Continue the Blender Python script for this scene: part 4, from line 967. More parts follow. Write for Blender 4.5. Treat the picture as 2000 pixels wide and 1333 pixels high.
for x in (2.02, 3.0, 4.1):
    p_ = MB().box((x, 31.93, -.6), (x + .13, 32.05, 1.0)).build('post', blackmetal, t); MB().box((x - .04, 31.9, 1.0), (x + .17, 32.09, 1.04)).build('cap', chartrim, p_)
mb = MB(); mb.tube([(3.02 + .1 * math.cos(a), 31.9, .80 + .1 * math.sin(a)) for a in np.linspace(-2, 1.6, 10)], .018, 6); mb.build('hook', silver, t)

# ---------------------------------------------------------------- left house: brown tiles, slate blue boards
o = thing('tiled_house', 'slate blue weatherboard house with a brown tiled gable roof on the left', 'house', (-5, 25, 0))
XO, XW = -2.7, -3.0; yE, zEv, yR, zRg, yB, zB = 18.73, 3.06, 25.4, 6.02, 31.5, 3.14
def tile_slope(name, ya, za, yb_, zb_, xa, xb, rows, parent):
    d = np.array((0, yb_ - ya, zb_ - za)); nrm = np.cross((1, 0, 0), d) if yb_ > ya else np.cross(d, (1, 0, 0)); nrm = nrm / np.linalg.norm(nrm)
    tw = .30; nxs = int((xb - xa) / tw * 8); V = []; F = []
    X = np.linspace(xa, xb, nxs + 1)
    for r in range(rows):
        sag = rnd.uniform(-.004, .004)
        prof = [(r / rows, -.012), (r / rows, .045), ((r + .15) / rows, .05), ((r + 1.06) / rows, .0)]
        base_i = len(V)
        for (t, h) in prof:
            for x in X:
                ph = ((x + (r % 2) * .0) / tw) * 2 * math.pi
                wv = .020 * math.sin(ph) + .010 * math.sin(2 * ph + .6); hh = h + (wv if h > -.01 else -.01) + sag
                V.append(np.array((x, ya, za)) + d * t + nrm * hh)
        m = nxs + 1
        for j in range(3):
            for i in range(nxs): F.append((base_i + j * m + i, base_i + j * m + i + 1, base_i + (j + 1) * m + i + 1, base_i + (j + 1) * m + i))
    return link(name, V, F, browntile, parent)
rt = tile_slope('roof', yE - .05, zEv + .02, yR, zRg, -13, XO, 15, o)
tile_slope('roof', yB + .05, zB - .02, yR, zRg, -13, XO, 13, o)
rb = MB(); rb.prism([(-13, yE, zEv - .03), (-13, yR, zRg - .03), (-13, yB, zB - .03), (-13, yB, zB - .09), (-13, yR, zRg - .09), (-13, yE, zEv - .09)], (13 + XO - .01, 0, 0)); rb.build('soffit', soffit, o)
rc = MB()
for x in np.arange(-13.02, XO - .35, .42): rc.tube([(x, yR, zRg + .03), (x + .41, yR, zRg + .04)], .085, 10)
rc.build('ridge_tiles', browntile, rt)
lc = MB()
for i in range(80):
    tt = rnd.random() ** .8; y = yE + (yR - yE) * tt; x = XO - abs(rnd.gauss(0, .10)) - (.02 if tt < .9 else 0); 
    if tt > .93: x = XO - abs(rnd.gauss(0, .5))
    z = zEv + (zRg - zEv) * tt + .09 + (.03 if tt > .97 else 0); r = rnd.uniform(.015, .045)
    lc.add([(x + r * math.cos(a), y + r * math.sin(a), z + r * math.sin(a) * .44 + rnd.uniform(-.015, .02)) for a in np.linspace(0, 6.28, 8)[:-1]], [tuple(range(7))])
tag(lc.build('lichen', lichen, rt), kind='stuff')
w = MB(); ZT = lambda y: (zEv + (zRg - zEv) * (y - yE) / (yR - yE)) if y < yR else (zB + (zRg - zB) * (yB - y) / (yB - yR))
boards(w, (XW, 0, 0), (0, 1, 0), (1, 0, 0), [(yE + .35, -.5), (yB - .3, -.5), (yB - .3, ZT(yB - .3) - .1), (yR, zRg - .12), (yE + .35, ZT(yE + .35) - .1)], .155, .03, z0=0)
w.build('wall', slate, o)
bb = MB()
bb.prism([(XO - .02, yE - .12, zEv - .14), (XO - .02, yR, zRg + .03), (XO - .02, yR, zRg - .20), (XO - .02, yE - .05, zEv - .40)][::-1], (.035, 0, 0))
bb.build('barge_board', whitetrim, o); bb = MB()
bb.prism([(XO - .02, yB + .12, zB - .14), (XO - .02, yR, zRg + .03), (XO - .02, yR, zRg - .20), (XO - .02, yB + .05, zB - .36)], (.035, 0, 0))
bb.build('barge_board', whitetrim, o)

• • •

**Task to carry out**
Only the lines from the start of the data to the line holding "mb = MB(); mb.tube([(3.02" are wanted; return them exactly, both ends included.

**The reply**
Continue the Blender Python script for this scene: part 4, from line 967. More parts follow. Write for Blender 4.5. Treat the picture as 2000 pixels wide and 1333 pixels high.
for x in (2.02, 3.0, 4.1):
    p_ = MB().box((x, 31.93, -.6), (x + .13, 32.05, 1.0)).build('post', blackmetal, t); MB().box((x - .04, 31.9, 1.0), (x + .17, 32.09, 1.04)).build('cap', chartrim, p_)
mb = MB(); mb.tube([(3.02 + .1 * math.cos(a), 31.9, .80 + .1 * math.sin(a)) for a in np.linspace(-2, 1.6, 10)], .018, 6); mb.build('hook', silver, t)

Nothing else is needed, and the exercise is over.